The designer, one of Milan's long established names, turned out flowing designs with perfect tailoring that were easy to wear and relaxed. Scarves sat on shoulders instead of hanging down the neck, and they also replaced belts on trousers.

He favored Prince of Wales check and chalk stripes for jackets, short and slim and worn over a double breasted waistcoat, with a loose untucked or Asian-style shirt.

Trousers were light, varying from Indian, Balinese or Malaysian styles, sometimes with printed patterns, and generous in dimensions. Some were drawstring, others were tighter below the knee. Shorts were below the knee.
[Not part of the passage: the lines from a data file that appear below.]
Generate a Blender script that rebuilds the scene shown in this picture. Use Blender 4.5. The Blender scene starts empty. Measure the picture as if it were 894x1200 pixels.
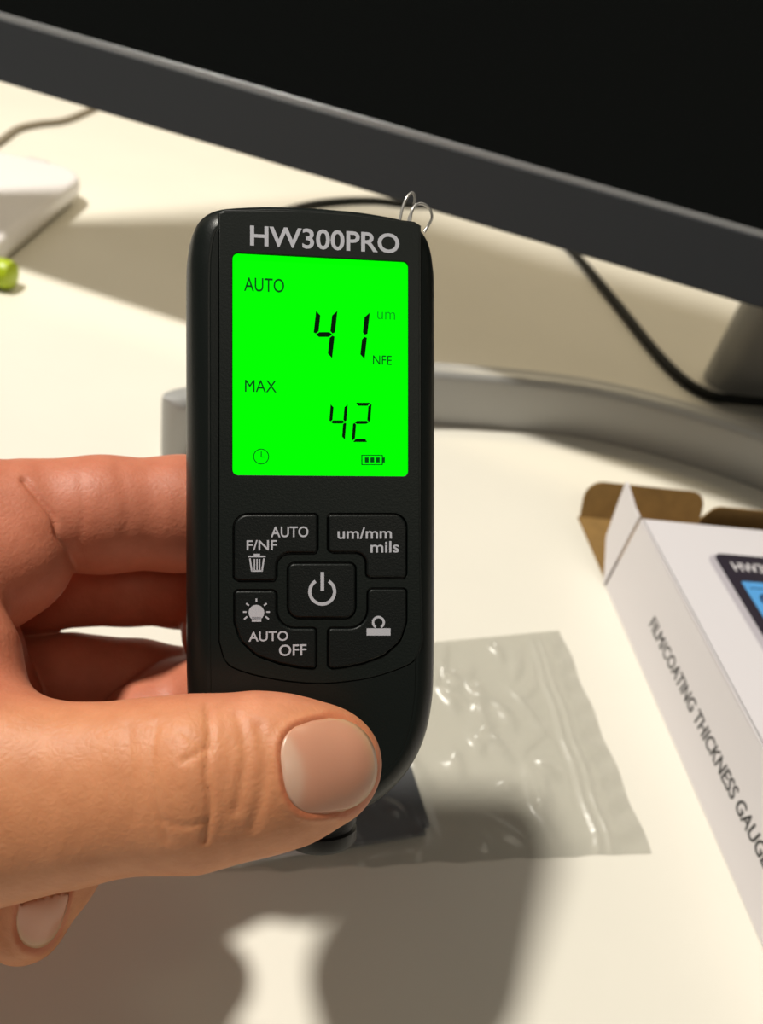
import bpy, bmesh, math
import numpy as np
from mathutils import Vector, Matrix
from mathutils.bvhtree import BVHTree

# ------------------------------------------------------------------ camera, world, lamps
C = bpy.context.scene.collection
SC = bpy.context.scene
MM = 0.001
FPX = 900.0
PITCH, ROLL, CAM_H = math.radians(38.3), math.radians(14.0), 210.0
_F = np.array([0, math.cos(PITCH), -math.sin(PITCH)])
_R0 = np.array([1.0, 0, 0]); _U0 = np.array([0, math.sin(PITCH), math.cos(PITCH)])
_R = math.cos(ROLL) * _R0 + math.sin(ROLL) * _U0
_U = -math.sin(ROLL) * _R0 + math.cos(ROLL) * _U0
_CAM = np.array([0, 0, CAM_H])


def sight(u, v):
    return _F + (u - 447) / FPX * _R - (v - 600) / FPX * _U


def on_desk(u, v, z=0.0):          # point of the photo taken onto a level z mm above the desk
    d = sight(u, v)
    return _CAM + d * ((z - CAM_H) / d[2])


def at(u, v, d):                   # point of the photo at a depth of d mm
    return _CAM + sight(u, v) * d


cd = bpy.data.cameras.new('camera')
cam = bpy.data.objects.new('camera', cd); C.objects.link(cam)
cam.matrix_world = Matrix(((_R[0], _U[0], -_F[0], 0), (_R[1], _U[1], -_F[1], 0), (_R[2], _U[2], -_F[2], CAM_H * MM), (0, 0, 0, 1)))
cd.sensor_fit = 'VERTICAL'; cd.sensor_height = 36; cd.lens = FPX / 1200 * 36
cd.clip_start = 0.005; cd.clip_end = 50
cd.dof.use_dof = True; cd.dof.focus_distance = 0.136; cd.dof.aperture_fstop = 18
SC.camera = cam

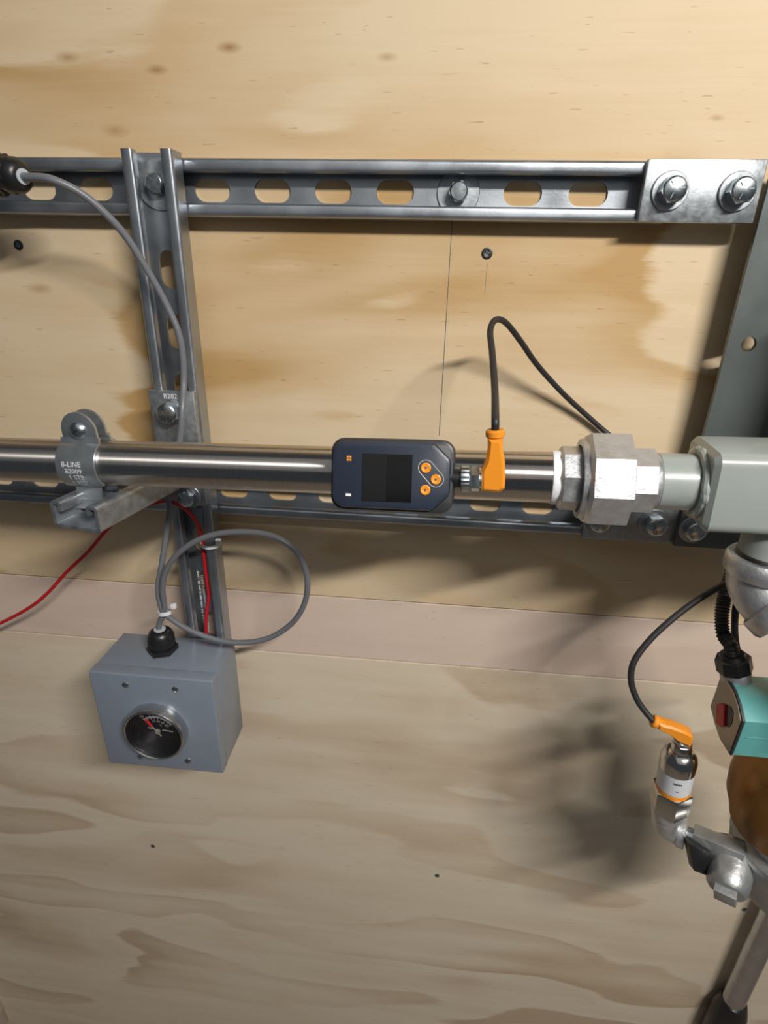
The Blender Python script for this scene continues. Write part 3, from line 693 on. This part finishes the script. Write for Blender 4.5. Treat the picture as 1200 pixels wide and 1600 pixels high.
# little ball valve with black handle
v0 = at(1074, 1303, -171); v1 = at(1142, 1331, -186); vd = (v1 - v0).normalized(); vf = Fr(v0, vd, V((0, 0, 1)) - vd * vd.z, vd.cross(V((0, 0, 1))))
t = thing('mini_ball_valve', v0, 'small square-bodied ball valve with black lever beside the cast housing', 'valve')
mb = MB(); fbox(mb, vf, (22, 2, 0), (36, 13, 13), 1.0); build('valve_block', mb, 'castg', t)
mb = MB(); lathe(mb, axis_frame(v0, vd), [(-4, 7.5), (6, 7.5)], 24); build('thread_stub', mb, 'zincd', t, 'dark threaded stub')
hl = [at(x, y, -188) for x, y in ((1076, 1317), (1112, 1333), (1106, 1353), (1099, 1361), (1079, 1353))]
ho = hl[0]; hfz = V((0.15, -1, .25)).normalized(); hx = (hl[1] - ho); hx = (hx - hfz * hx.dot(hfz)).normalized(); hy = hfz.cross(hx); hfr = Fr(ho, hx, hy, hfz)
mb = MB(); prism(mb, hfr, [((q - ho).dot(hx), (q - ho).dot(hy)) for q in hl], -8, 1, 1.2, .5); build('valve_lever', mb, 'blackp', t, 'black lever')

# cast housing at the right edge
t = thing('filter_housing', (506, -178, -520), 'grey cast filter housing with plugged side boss at right edge', 'filter housing')
df = axis_frame((508, -180, -458), V((.06, -.02, -1)))
mb = MB(); lathe(mb, df, [(-1, 42), (0, 45.5), (2, 47.5), (5, 47.5), (6.5, 45), (13, 44.6), (15, 48), (17, 50.5), (21, 51.5), (24, 50.6), (50, 49), (58, 46), (64, 38), (70, 20)], 56); build('cast_head', mb, 'castg', t)
bo = at(1144, 1344, -185); be = at(1117, 1372, -228)
bdv = V((-.42, -.74, -.30)).normalized(); bfr = axis_frame(bo, bdv)
mb = MB(); lathe(mb, bfr, [(-12, 17), (0, 16.5), (16, 15.5), (23, 14.5), (25.5, 12.5), (26, 8)], 36); build('side_boss', mb, 'castg', t)
mb = MB(); prism(mb, axis_frame(bo + bdv * 25, bdv), ngon(4, 10.8, .95), 0, 7, 1.2); build('square_plug', mb, 'castg', t)

# ================================================================== LOWER PIPE
DP = at(1145, 1565, -24)
t = thing('drain_pipe', DP, 'bare steel pipe standing near the wall at lower right', 'pipe')
mb = MB(); lathe(mb, axis_frame(DP + V((0, 0, -30)), (0, 0, 1)), [(0, 13.8), (330, 13.8)], 40); build('pipe_tube', mb, 'bare', t)
t = thing('floor_fitting', DP + V((2, 0, -60)), 'black plastic fitting at the foot of the bare steel pipe', 'pipe fitting')
mb = MB(); lathe(mb, axis_frame(DP + V((1, 0, 3)), (0, 0, -1)), [(0, 14), (0, 16), (5, 17.5), (22, 21.5), (60, 22.5), (120, 22.5)], 40); build('fitting_body', mb, 'blackp', t)

# ================================================================== GAUGE BOX
BX0, BX1, BZ1, BZ0, BYf, BYb = -128.2, -3.6, -423.5, -543.5, -107.0, YA - .3
t = thing('gauge_box', ((BX0 + BX1) / 2, BYb, BZ0), 'blue grey steel box with round gauge hanging on the vertical strut', 'gauge box')
mb = MB(); fbox(mb, WORLD, ((BX0 + BX1) / 2, (BYf + 3 + BYb) / 2, (BZ0 + BZ1) / 2), (BX1 - BX0 - 1.4, BYb - BYf - 3, BZ1 - BZ0 - 1.4), 1.0); build('box_body', mb, 'boxp', t)
mb = MB(); fbox(mb, WORLD, ((BX0 + BX1) / 2, BYf + 7, (BZ0 + BZ1) / 2), (BX1 - BX0, 14, BZ1 - BZ0), 1.6, 3); cv = build('box_cover', mb, 'boxp', t)
for x, z in ((-92, -436.5), (-41.4, -436.5), (-91, -530), (-40, -530)):
    fr = Fr((x, BYf, z), (1, 0, 0), (0, 0, 1), (0, -1, 0))
    mb = MB(); lathe(mb, fr, [(-.2, 3.4), (.8, 3.3), (1.5, 2.2), (1.6, .5)], 22); cs = build('cover_screw', mb, 'zincd', t)
    mb = MB()
    for a in (.7, .7 + math.pi / 2):
        e = Fr(fr.o, fr.x * math.cos(a) + fr.y * math.sin(a), fr.y * math.cos(a) - fr.x * math.sin(a), fr.z); fbox(mb, e, (0, 0, 1.42), (2.6, .5, .4))
    build('drive_cross', mb, 'blackr', cs)
GC = V((-66.3, BYf, -488.5)); gf = Fr(GC, (1, 0, 0), (0, 0, 1), (0, -1, 0))
mb = MB(); lathe(mb, gf, [(-1, 31.5), (0, 31.8), (9.5, 31.8), (11.5, 30.6), (12, 29.4), (11.2, 28.4), (0, 28.0)], 64, True); gz = build('gauge', mb, 'bezel', t, 'round steel bezel')
mb = MB(); lathe(mb, gf, [(.1, 28.2), (.6, 28.2)], 56); dl = build('dial', mb, 'dial', gz)
mb = MB(); lathe(mb, gf, [(8.6, 28.3), (9.6, 28.3)], 56); build('lens', mb, 'glass', gz)
mb = MB(); gt = math.radians(-6)
gd = Fr(gf.p(0, -3, .7), gf.x * math.cos(gt) + gf.y * math.sin(gt), gf.y * math.cos(gt) - gf.x * math.sin(gt), gf.z)
for i in range(41):
    a = math.radians(140 - i * 2.5); L0, L1 = (15.4, 20.5) if i % 5 == 0 else (17.2, 19.2)
    e = Fr(gd.o, gd.x * math.cos(a) + gd.y * math.sin(a), gd.y * math.cos(a) - gd.x * math.sin(a), gd.z); fbox(mb, e, ((L0 + L1) / 2, 0, 0), (L1 - L0, .75, .12))
for i, s_ in enumerate(('20', '60', '100', '140', '180')):
    a = math.radians(136 - i * 23); vs_, fs_ = text2d(s_, 4.4); mb.add([gd.p(22.8 * math.cos(a) + x, 22.8 * math.sin(a) + y, .08) for x, y in vs_], fs_)
for i, s_ in enumerate(('0', '20', '40', '60', '80')):
    a = math.radians(132 - i * 22); vs_, fs_ = text2d(s_, 4.0); mb.add([gd.p(12.9 * math.cos(a) + x, 12.9 * math.sin(a) + y, .08) for x, y in vs_], fs_)
vs_, fs_ = text2d('°C', 3.6); mb.add([gd.p(2.5 + x, 8.0 + y, .08) for x, y in vs_], fs_)
fbox(mb, gd, (10, 2.4, .05), (11, 1.1, .1)); fbox(mb, gd, (-8, 2.4, .05), (5, 1.1, .1))
build('dial_print', mb, 'dialw', dl if False else gz, 'white scale marks')
na = math.radians(131); ne = Fr(gd.p(0, 0, 1.2), gd.x * math.cos(na) + gd.y * math.sin(na), gd.y * math.cos(na) - gd.x * math.sin(na), gd.z)
mb = MB(); prism(mb, ne, [(-6, -.9), (9, -.55), (9, .55), (-6, .9)], 0, .5); lathe(mb, gd, [(0, 2.6), (2.2, 2.4), (2.4, 1.4)], 20); build('needle', mb, 'pale', gz)
mb = MB(); prism(mb, ne, [(8.5, -1.5), (18, -1.3), (19, 0), (18, 1.3), (8.5, 1.5)], 0, .8, .2); build('needle_tip', mb, 'needle', gz, 'red needle tip')

# cable gland on top of the box
def gland(t, fr, s=1.0, seal='seal', label=None):
    mb = MB(); prism(mb, fr, ngon(6, 17.2 * s, .35), 0, 6.5 * s, 1.0, .6)
    lathe(mb, fr, [(6 * s, 13.2 * s), (9 * s, 13.2 * s)], 30)
    prism(mb, fr, ngon(10, 15.2 * s, .2), 8.5 * s, 19 * s, .8, .6)
    lathe(mb, fr, [(18 * s, 14.4 * s), (22 * s, 13.6 * s), (26 * s, 11.4 * s), (28 * s, 8.2 * s), (28 * s, 6.0 * s)], 36)
    g = build('cable_gland', mb, 'blackp', t, label)
    mb = MB(); lathe(mb, fr, [(27 * s, 6.4 * s), (29.2 * s, 6.4 * s), (29.4 * s, 5.6 * s), (29.3 * s, 2 * s)], 28); build('gland_seal', mb, seal, g, 'pale grey seal')
    return fr.p(0, 0, 28 * s)
GB = V((-71.5, -66, BZ1)); g_end = gland(t, axis_frame(GB, (0, 0, 1)), .90, 'seal', 'black cable gland')

# ================================================================== BLACK JUNCTION BOX AT THE LEFT EDGE
j_dir = V((.90, -.34, -.10)).normalized(); j_end = at(36, 276, -88); JB = j_end - j_dir * 28 * .8
t = thing('junction_box', JB + V((-40, 20, 0)), 'black enclosure with cable gland at the upper left edge', 'junction box')
jf = axis_frame(JB, j_dir)
mb = MB(); fbox(mb, jf, (0, 0, -41), (30, 30, 50), 3); build('enclosure_body', mb, 'blackp', t)
j_end = gland(t, jf, .8, 'seal')

# ================================================================== GREY CABLE
t = thing('grey_cable', at(287, 600, -56), 'grey round cable from upper gland looping above the gauge box', 'cable')
P_ = [j_end - j_dir * 8, j_end + j_dir * 4, at(80, 280, -92), at(128, 303, -84), at(168, 337, -76), at(200, 374, -68), at(235, 430, -60), at(262, 480, -55), at(279, 520, -54), at(286, 560, -54), at(287, 600, -56), at(285, 640, -67), at(282, 680, -70), at(272, 703, -70), V((-62.5, -66, -212)), V((-66, -60, -228)), V((-64.5, -57, -243)), at(263, 781, -62), at(261, 825, -58), at(253, 880, -62), at(247, 920, -66), at(254, 953, -67), at(272, 970, -70), at(300, 986, -72), at(340, 1000, -72), at(380, 1004, -72), at(420, 997, -73), at(455, 975, -75), at(475, 945, -78), at(480.5, 910, -82), at(472, 875, -84), at(450, 850, -84), at(420, 836, -83), at(380, 831, -81), at(340, 834, -79), at(305, 846, -77), at(276, 867, -75), at(259, 893, -73), at(254, 922, -71), at(257, 953, -67)]
P_ += [V((g_end.x, g_end.y, g_end.z + 6)), g_end - V((0, 0, 10))]
mb = MB(); tube(mb, spline(P_, 8), 2.75, 14); build('cable_jacket', mb, 'gcable', t)

# red wire
t = thing('red_wire', at(45, 948, -40), 'thin red wire from left edge passing into the vertical strut', 'wire')
P_ = [at(-60, 1000, -36), at(0, 974, -38), at(45, 950, -40), at(75, 926, -42), at(105, 893, -44), at(138, 862, -46), at(167, 828, -48), at(200, 801, -51), at(246, 785, -53), at(270, 785, -53), at(293, 798, -50), at(309, 820, -43), at(316, 845, -36), at(319, 870, -33), at(323, 905, -33), at(326.5, 930, -33), at(323, 955, -33), at(322, 975, -33), at(323, 1000, -33), at(325, 1040, -33)]
mb = MB(); tube(mb, spline(P_, 8), 1.9, 12); build('wire_jacket', mb, 'red', t)

# cable ties
def tie(c, n, r, lab, w=3.2, tail=None):
    fr = axis_frame(c, n); t = thing('cable_tie', c, lab, 'cable tie')
    mb = MB(); pts = [(r[0] * math.cos(i * math.pi / 14), r[1] * math.sin(i * math.pi / 14)) for i in range(28)]
    out = inset(pts, -1.1)
    vs_ = [fr.p(x, y, z) for z in (-w / 2, w / 2) for x, y in pts + out]; k_ = 28; fs_ = []
    for i in range(k_):
        j = (i + 1) % k_; fs_ += [(i, j, 2 * k_ + j, 2 * k_ + i), (k_ + j, k_ + i, 3 * k_ + i, 3 * k_ + j), (j, i, k_ + i, k_ + j), (2 * k_ + i, 2 * k_ + j, 3 * k_ + j, 3 * k_ + i)]
    mb.add(vs_, fs_); build('tie_band', mb, 'white', t)
    if tail is not None:
        mb = MB(); fbox(mb, axis_frame(tail, n), (0, 0, 0), (5.2, 4.6, 5.4), .8); build('tie_head', mb, 'white', t)
c1 = at(257, 957, -67); tie(c1, V((-.12, .1, 1)), (5.6, 4.4), 'white cable tie bundling the grey cable above the gland', 3.6, at(271, 947, -70))
c2 = V((XL + SW / 2 - 5.6, YA + 4.5, at(327, 852, YA).z)); tie(c2, V((.05, 0, 1)), (9.0, 9.5), 'white cable tie around right lip of the vertical strut', 3.4, at(341, 846, -40))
"(The clothes) are relative to a type of climate, a well-being," Armani told reporters backstage, saying there is "a pinch of personal interest" in the collection as he is about to open stores in India.

The main colors of the collection included an almost-grey green, light grey, putty and violet.

Shoes came in a choice of snakeskin, crocodile and woven hopsack, or laced, again in an Asian style. Guests included actors Clive Owen and Adrien Brody as well as Thai Princess Sirivannavari Nariratana.

"I loved the colors, (they were) really amazing," Owen told Reuters after the show which ended with Armani walking on stage to male and female models sitting crossed-legged towards him.


At D&G, the less formal line of designers Stefano Gabbana and Domenico Dolce, the look was nautical, inspired by the French Riviera.

The duo stuck to white and navy blue, with small dabs of red appearing in patterned trousers, bow-ties and on linings.

Models walked out in peak lapel and shawl collar button-suits, both with contrasting stitching details -- blue on white or vice versa, with shirts that had contrasting cuffs, bow-ties and printed pochettes.

The more casual look suggested jersey vests, slim cut trousers and Bermuda shorts with nautical-themed prints while cotton knitwear was accessorized with a silk neck scarf.

Swimwear was white and navy blue, accessorized with white bags while for the evening, the duo offered silk shantung white tuxedoes, which were won with colored or patterned bow-ties and printed pochettes.

Belstaff, whose trademark biker jackets were a favorite of soldier and writer T.E. Lawrence, celebrated "the great traveler", offering a collection that went from soft linens to microfiber Nylon, or what it called the "lightest technical fabric ever made."

Shiny waterproof jackets and trousers came in green, indigo, lobster, grey and kiwi colors.

More than 40 designers held catwalk shows at Milan fashion week, which ended on Tuesday.